Kalemegdan Gates – Upper Town

You’ve probably already read our blog text about Kalemegdan. Now we continue our tour and this time we’ve chosen the gates of Kalemegdan, more precisely the gates of the Upper Town.

Many city gates have been preserved in the Lower and Upper Town at the Kalemegdan Fortress. Belgrade residents pass through them countless times, not knowing their names or history they hold. But there are also those who know, they just don’t devote enough time to them.

Sahat Gate was built at the end of the 17th century by the Austrians, but what’s interesting it’s named during Ottoman Empire, after Clock (Sahat) Tower that rises above it. Adorned with a vault through which you can reach through bastion, it has two side rooms in which the guard stayed. There is something very romantic about passing through this gate, as if announcing the magnificent city behind it.

• Next to Sahat gate, Baroque Gate used to defy. Built at the beginning of the 18th century, during the Austrians rule in Belgrade. She was a symbol for strength of the Austrian monarchy and symbol of fear and trembling for the enemy. When the Turks reconquered Belgrade in 1740, the baroque facade was removed and the gate was walled up. In the late 1980s, it was renovated and temporarily turned into a museum. Today, the museum is closed in order to preserve the walls.

Inner Stambol Gate dates back to 18th century, and is adorned with a massive door, two strong protruding bastions on both sides that served as a defense, as well as numerous other rooms that keep centuries-old secrets. Unfortunately, the former drawbridge, which was an additional line of defense, no longer exists, and instead has been replaced by an embankment. It was named after the city of Istanbul because it was located at the extension of the Constantinople Road, which connected Belgrade and Istanbul, then Constantinople.

Outer Stambol Gate was built in the 18th century and its original appearance has been preserved to this day. It was the first line of defense, the connection between the bank of the Sava and the fortified city. It is ornamented with a double door, as massive as the one on the Inner Gate.

• Opposite the Outer Istanbul Gate is Karađorđe’s Gate, whose name signifies gratitude for the entry of Karađorđe Petrović and the Serbian Rebel Army into the fortress walls. It turned out that this was not an accurate information, but the name remained to this day. After the Turks conquered it again after the end of the First Serbian Uprising, it was walled up, and the bridge leading to it was destroyed. Renovated at the same time as the wooden bridge leading to it, after the Second World War, it is still an indispensable Belgrade tourist attraction.

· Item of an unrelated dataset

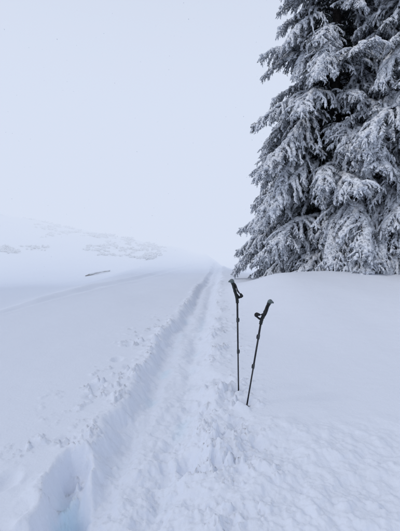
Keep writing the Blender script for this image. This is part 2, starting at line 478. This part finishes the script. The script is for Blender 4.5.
make_pole((0.437, 4.29, 0.0), (0.412, 4.26, 1.28), 1, -1, 1)
make_pole((0.49, 3.93, 0.0), (0.672, 3.95, 1.10), -1, 1, 2)

# ------------------------------------------------------------------ fallen log, distant shrubs
def snow_log(x0, y0, x1, y1, r, name='fallen_log'):
    B = MB(); pts = []; top = []
    for i in range(9):
        t = i/8; x = x0+(x1-x0)*t; y = y0+(y1-y0)*t; z = tz(x, y)+r*.2+.10*math.sin(t*3.1)
        pts.append(Vector((x, y, z))+rv(.02)); top.append(Vector((x, y, z+r*.8))+rv(.03))
    B.tube(pts, [r*(1-.6*i/8) for i in range(9)], 9, 0, jit=.2)
    B.tube(top[1:], [r*U(.8, 1.3)*(1-.4*i/8) for i in range(8)], 9, 1, flat=.6, jit=.2)
    o = bpy.data.objects.new(name, B.mesh(name, [m_bark, m_tsnow])); scene.collection.objects.link(o)
snow_log(-9.7, 32.5, -8.7, 37.0, .075)

random.seed(5)
B = MB()
for i in range(620):
    y = U(46, 92); x = -U(.10, .58)*y
    if fbm(np.array([x*.12]), np.array([y*.10]), 3, 3)[0] < -.02: continue
    z = tz(x, y); h = U(.12, .60)
    for k in range(random.randint(4, 8)):
        a = U(0, 6.28); d = Vector((math.cos(a)*U(.3, 1.6), math.sin(a)*U(.3, 1.6), U(.2, .8))).normalized()
        p = Vector((x, y, z-.08))+Vector((U(-.5, .5), U(-.5, .5), 0)); pm = p+d*h*.7+rv(.06); pe = pm+(d+rv(.5)+Vector((0, 0, -.5))).normalized()*h*.5
        B.tube([p, pm, pe], [.03, .05, .02], 4, 0)
        B.tube([p+Vector((0, 0, .1)), pm+Vector((0, 0, .08)), pe+Vector((0, 0, .05))], [.08, .12, .05], 5, 1, jit=.3)
o = bpy.data.objects.new('distant_shrubs', B.mesh('distant_shrubs', [m_need, m_tsnow])); scene.collection.objects.link(o)

# falling snow
random.seed(9); B = MB()
for i in range(650):
    y = U(2.2, 9); x = U(-.75, .75)*y; z = U(0.2, 1.6+.8*y); r = U(.0016, .0038)
    c = Vector((x, y, z)); b0 = len(B.v); st = Vector((U(-.3, .1), 0, U(.6, 1.6)))
    for d in ((1, 0, 0), (0, 1, 0), (-1, 0, 0), (0, -1, 0)): B.v.append(c+Vector(d)*r+rv(r*.3))
    B.v.append(c+Vector((st.x*r, 0, st.z*r))); B.v.append(c-Vector((st.x*r, 0, st.z*r)))
    for k in range(4):
        B.f += [(b0+k, b0+(k+1) % 4, b0+4), (b0+(k+1) % 4, b0+k, b0+5)]; B.m += [0, 0]; B.sm += [True, True]
me = B.mesh('falling_snow', [m_flake])
bm = bmesh.new(); bm.from_mesh(me); bmesh.ops.recalc_face_normals(bm, faces=bm.faces); bm.to_mesh(me); bm.free()
o = bpy.data.objects.new('falling_snow', me); scene.collection.objects.link(o)

# ------------------------------------------------------------------ fog (absorbing + glowing air volume)
FOG = (0.685, 0.753, 0.90)
def fog_mat(name, dens):
    m = bpy.data.materials.new(name); m.use_nodes = True; nt = m.node_tree; nt.nodes.clear()
    out = nt.nodes.new('ShaderNodeOutputMaterial')
    ab = nt.nodes.new('ShaderNodeVolumeAbsorption'); ab.inputs['Color'].default_value = (0, 0, 0, 1); ab.inputs['Density'].default_value = dens
    em = nt.nodes.new('ShaderNodeEmission'); em.inputs['Color'].default_value = (*FOG, 1); em.inputs['Strength'].default_value = dens
    ad = nt.nodes.new('ShaderNodeAddShader')
    nt.links.new(ab.outputs[0], ad.inputs[0]); nt.links.new(em.outputs[0], ad.inputs[1]); nt.links.new(ad.outputs[0], out.inputs['Volume'])
    m.cycles.homogeneous_volume = True
    return m
def ring(name, ri, ro, z0, z1, dens):
    n = 64; v = []; f = []
    for r in (ri, ro):
        for z in (z0, z1):
            for k in range(n): v.append((r*math.sin(2*math.pi*k/n), r*math.cos(2*math.pi*k/n), z))
    for k in range(n):
        k2 = (k+1) % n
        f.append((k, k2, n+k2, n+k)); f.append((2*n+k, 3*n+k, 3*n+k2, 2*n+k2))
        f.append((n+k, n+k2, 3*n+k2, 3*n+k)); f.append((k, 2*n+k, 2*n+k2, k2))
    me = bpy.data.meshes.new(name); me.from_pydata(v, [], f)
    bm = bmesh.new(); bm.from_mesh(me); bmesh.ops.recalc_face_normals(bm, faces=bm.faces); bm.to_mesh(me); bm.free()
    me.materials.append(fog_mat(name, dens))
    o = bpy.data.objects.new('fog', me); scene.collection.objects.link(o)
ring('fog', 26, 460, -30, 62, .037)

# ------------------------------------------------------------------ light
EL = math.radians(52); AZ = math.radians(-105)   # sun behind cloud, from the left
w = bpy.data.worlds.new('World'); scene.world = w; w.use_nodes = True
nt = w.node_tree; bg = nt.nodes['Background']
sky = nt.nodes.new('ShaderNodeTexSky'); sky.sky_type = 'NISHITA'; sky.sun_disc = False
sky.sun_elevation = EL; sky.sun_rotation = AZ; sky.dust_density = 4; sky.air_density = 1.0
hs = nt.nodes.new('ShaderNodeHueSaturation'); hs.inputs['Saturation'].default_value = .65
nt.links.new(sky.outputs[0], hs.inputs['Color']); nt.links.new(hs.outputs[0], bg.inputs['Color'])
bg.inputs['Strength'].default_value = .075
sl = bpy.data.lights.new('sun', 'SUN'); sl.energy = 1.35; sl.angle = math.radians(13); sl.color = (1, .97, .94)
so = bpy.data.objects.new('sun', sl); scene.collection.objects.link(so)
dirv = Vector((math.sin(AZ)*math.cos(EL), math.cos(AZ)*math.cos(EL), math.sin(EL)))
so.rotation_euler = dirv.to_track_quat('Z', 'Y').to_euler()

# ------------------------------------------------------------------ camera
cd = bpy.data.cameras.new('camera'); cam = bpy.data.objects.new('camera', cd); scene.collection.objects.link(cam)
cd.sensor_fit = 'VERTICAL'; cd.sensor_height = 36; cd.lens = 26
cam.location = (0, 0, 1.6); cam.rotation_euler = (math.radians(90-2.3), 0, 0)
cd.clip_start = .05; cd.clip_end = 1500
scene.camera = cam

Despot Gate and Castellan Tower defends the ancient city from the east. In the Middle Ages, this place was the main entrance to the fortress. It was named after the medieval Serbian ruler, Despot Stefan Lazarević. It’s perfectly preserved, and leans on Castellan Tower, where the Observatory of the Astronomical Society “Ruđer Bošković” is located today. If you’re nearby, don’t miss out on a chance to look at the stars and make a wish. It’s interesting to note that castellan means the Commander of the Fortress, whose home was in the tower, and the work on it.

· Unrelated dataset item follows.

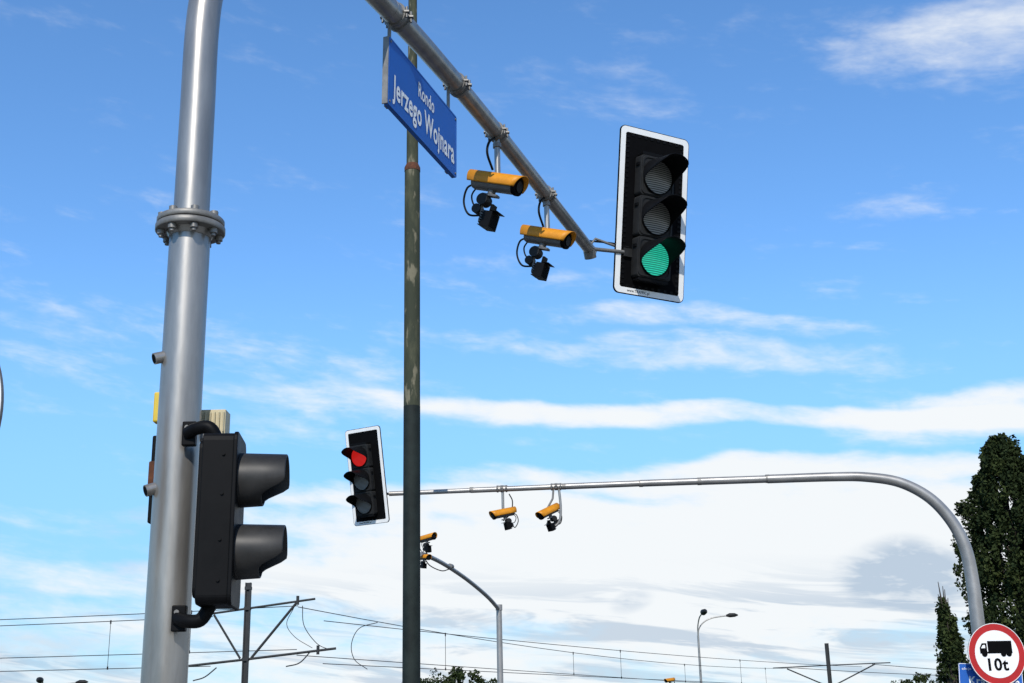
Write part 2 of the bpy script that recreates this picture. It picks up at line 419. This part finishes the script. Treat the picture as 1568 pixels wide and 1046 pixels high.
# ------------------------------------------------------------------ distant camera mast
e3=empty('camera_mast',(-.483,32,0))
b=MB()
b.tube([(-.483,32,0),(-.483,32,EYE+1.4),(-.483,32,EYE+2.74)],[.085,.075,.07],GALVF,20)
b.tube([(-.483,32,EYE+2.70),(-.483,32,EYE+2.84)],.085,GALVF,20)
b.tube(catmull([(-.483,32,EYE+2.72),(-.75,31.2,EYE+2.97),(-1.15,29.9,EYE+3.22),(-1.52,28.7,EYE+3.39),(-1.78,27.8,EYE+3.47),(-2.0,27,EYE+3.49),(-2.08,26.75,EYE+3.47)],6),.048,GALVF,16)
b.tube([(-1.95,27,EYE+3.45),(-1.95,27,EYE+3.80)],.018,GALV2,10)
b.tube([(-1.50,28.75,EYE+3.43),(-1.54,28.6,EYE+3.43)],.06,GALV2,12)
b.tube(catmull([(-1.55,28.6,EYE+3.36),(-1.7,28.2,EYE+3.28),(-1.9,27.4,EYE+3.3),(-2.0,27,EYE+3.42)]),.012,CABLE,8)
b.obj('pole_and_arm',e3)

# ------------------------------------------------------------------ tall centre pole
POLE=mat('old_green_pole_paint',(.040,.046,.030),.85,0,.3,3.5,.3,col2=(.105,.105,.064),stretch=(1.5,1.5,.45),thr=(.45,.78),spec=.2)
nt=POLE.node_tree; bs=nt.nodes['Principled BSDF']; ramp=[n_ for n_ in nt.nodes if n_.type=='VALTORGB'][0]
tc=nt.nodes.new('ShaderNodeTexCoord'); mp=nt.nodes.new('ShaderNodeMapping'); mp.inputs['Scale'].default_value=(9,9,2.6); nt.links.new(tc.outputs['Object'],mp.inputs[0])
nn=nt.nodes.new('ShaderNodeTexNoise'); nn.inputs['Scale'].default_value=1.3; nn.inputs['Detail'].default_value=8; nt.links.new(mp.outputs[0],nn.inputs['Vector'])
rr=nt.nodes.new('ShaderNodeMapRange'); rr.inputs['From Min'].default_value=.58; rr.inputs['From Max'].default_value=.66; nt.links.new(nn.outputs[0],rr.inputs[0])
mx=nt.nodes.new('ShaderNodeMix'); mx.data_type='RGBA'; nt.links.new(rr.outputs[0],mx.inputs['Factor']); nt.links.new(ramp.outputs[0],mx.inputs['A']); mx.inputs['B'].default_value=(.17,.155,.105,1)
nt.links.new(mx.outputs['Result'],bs.inputs['Base Color'])
POLED=mat('dark_green_pole_paint',(.014,.020,.018),.7,0,.3,4,.1,spec=.2)
PX,PY=-1.433,17.
e4=empty('steel_lighting_column',(PX,PY,0)); b=MB()
b.tube([(PX,PY,.12),(PX,PY,.5)],.16,POLED,32)
b.tube([(PX,PY,.4),(PX,PY,5.88)],[.121,.118],POLED,36)
b.tube([(PX,PY,5.87),(PX,PY,9.5)],[.1165,.114],POLE,36)
b.tube([(PX,PY,9.5),(PX,PY,9.56),(PX,PY,9.62)],[.119,.119,.09],RUST,36)
b.tube([(PX,PY,9.6),(PX,PY,10.7)],[.088,.084],POLE,30)
b.tube([(PX,PY,10.65),(PX,PY,10.70)],.094,POLE,30)
b.tube([(PX,PY,10.68),(PX,PY,13.6)],[.074,.062],POLE,30)
b.tube(catmull([(PX,PY,13.6),(PX,PY+.1,14.1),(PX,PY+.6,14.4),(PX,PY+1.3,14.45)]),.05,POLE,16)
b.box((PX,PY+1.6,14.42),(.28,.7,.14),DGREY)
b.obj('column',e4,0)

# ------------------------------------------------------------------ round signs
e5=empty('no_trucks_sign',mtx=RT((6.89,18.48,EYE+.78),rad(8),0))
b=MB()
b.prism(circ(.438),-.0,.012,GALV2)
b.prism(circ(.430),-.0025,.001,RED)
b.ring(circ(.436),circ(.428),-.005,.001,WHITE)
b.prism(circ(.335),-.0055,-.002,WHITE)
tr=[(-.255,-.02),(-.255,.05),(-.215,.115),(-.145,.115),(-.145,-.02)]
b.prism([(x,z+.04) for x,z in tr][::-1],-.008,-.005,BLACKM)
b.prism([(-.13,.02),(-.13,.185),(.24,.185),(.24,.02)][::-1],-.008,-.005,BLACKM)
b.prism([(-.255,.010),(-.255,.035),(.24,.035),(.24,.010)][::-1],-.0085,-.0045,BLACKM)
for x in(-.19,.10,.185):
    b.prism([(x+a*.042,.004+c*.042) for a,c in circ(1,20)],-.0095,-.004,BLACKM)
b.prism([(-.235,.085),(-.205,.13),(-.17,.13),(-.17,.085)][::-1],-.0092,-.0082,WHITE)
b.box((-.05,.08,.0),(.04,.14,.05),GALV2); b.box((-.05,.04,.15),(.3,.03,.03),GALV2); b.box((-.05,.04,-.15),(.3,.03,.03),GALV2)
b.obj('panel',e5,0,True)
text_mesh('10t',BLACKM,.31,.0,-.225,.165,-.0075,'limit_text',e5,.03)
e6=empty('direction_sign',mtx=RT((6.80,18.60,EYE+.435),rad(-8),0,rad(4)))
b=MB(); b.prism(rrect(.88,.42,.02),0,.012,BLUE); b.ring(rrect(.875,.415,.02),rrect(.86,.40,.015),-.003,.001,WHITE)
b.box((-.03,.07,0),(.05,.12,.05),GALV2); b.obj('panel',e6,0,True)
text_mesh('Krakowska',WHITE,.70,.05,-.08,.11,-.004,'name_text',e6,.02)
text_mesh('aleja',WHITE,.13,-.33,.12,.035,-.004,'upper_text',e6)
e7=empty('round_blue_sign',mtx=RT((-2.03,3.95,EYE+.995),rad(-14),0))
b=MB(); b.prism(circ(.40,96),0,.012,GALV2); b.ring(circ(.399,96),circ(.391,96),-.003,.001,WHITE); b.prism(circ(.392,96),-.0025,.001,BLUE)
ar=[(-.03,.24),(-.03,-.05),(-.14,.06),(-.14,-.03),(0,-.2),(.14,-.03),(.14,.06),(.03,-.05),(.03,.24)]
b.prism([(x,z) for x,z in ar],-.005,-.002,WHITE)
b.tube([(0,.05,.35),(0,.05,-2.595)],.03,GALV,16); b.box((0,.02,.15),(.2,.03,.03),GALV2); b.box((0,.02,-.15),(.2,.03,.03),GALV2)
b.obj('panel_and_post',e7,0,True)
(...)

• At the time of the first artillery fortifications, at the end of 17th century, King’s Gate was built at the opposite end of the Despot’s Gate. Massive construction in the Baroque style evokes respect. To get to it, you have to pass by the Roman well, so don’t miss out on this symbol of Belgrade.

Defterdar’s Gate offers a magnificent view of the Danube. It is located opposite Sahat Gate and is named after vocation of regional finance commander (intendant). Be careful when going through this gate, because the stone is polished to perfection, so it is not recommended to go there in heels.

Zindan Gate, connected to the Despot’s Gate from the inside, is actually the middle gate facing the Danube. It dates back mid-15th century, and was built for better protection of the main entrance to the city. What makes it famous and sung even in the songs of contemporary musicians is that it’s located between two round towers that give it the appearance of a fairy tales fortress. Name dates back to Ottoman times and means dungeon. This is one of the most famous gates in Belgrade, it is relatively well preserved and not to be missed.

Leopold’s Gate is connected to the Zindan Gate and is housed in a 17th-century bastion. It was named after Emperor Leopold I, the ruler of the Holy Roman Empire, as well as the king of Bohemia and Hungary, regardless of the fact that it was built before his reign. He is credited with the magnificent baroque façade that now embellishes it, which is why the initials L.P. (Leopoldus Primus) are carved above the entrance.

• Last but not least is Upper Town’s Small Gate. It is located between Pobednik and the Institute for the Protection of Cultural Monuments, Belgrade, in the medieval walls. It was walled up for a long time, and was rediscovered in the middle of the 20th century. According to many researches, it was the main communication space between the castle of the despot Stefan Lazarević and the Sava slope.

There are many gates that have been walled up or are no longer in use, such as the Iron (Demir) gate, under the Institute for the Protection of Monuments. South Gate of despot Stefan Lazarević, which was once the main entrance to the medieval fortress, is no longer in function. Its remains are not visible from the outside of the fortification, but only from the inside 50 m west of SahatTower.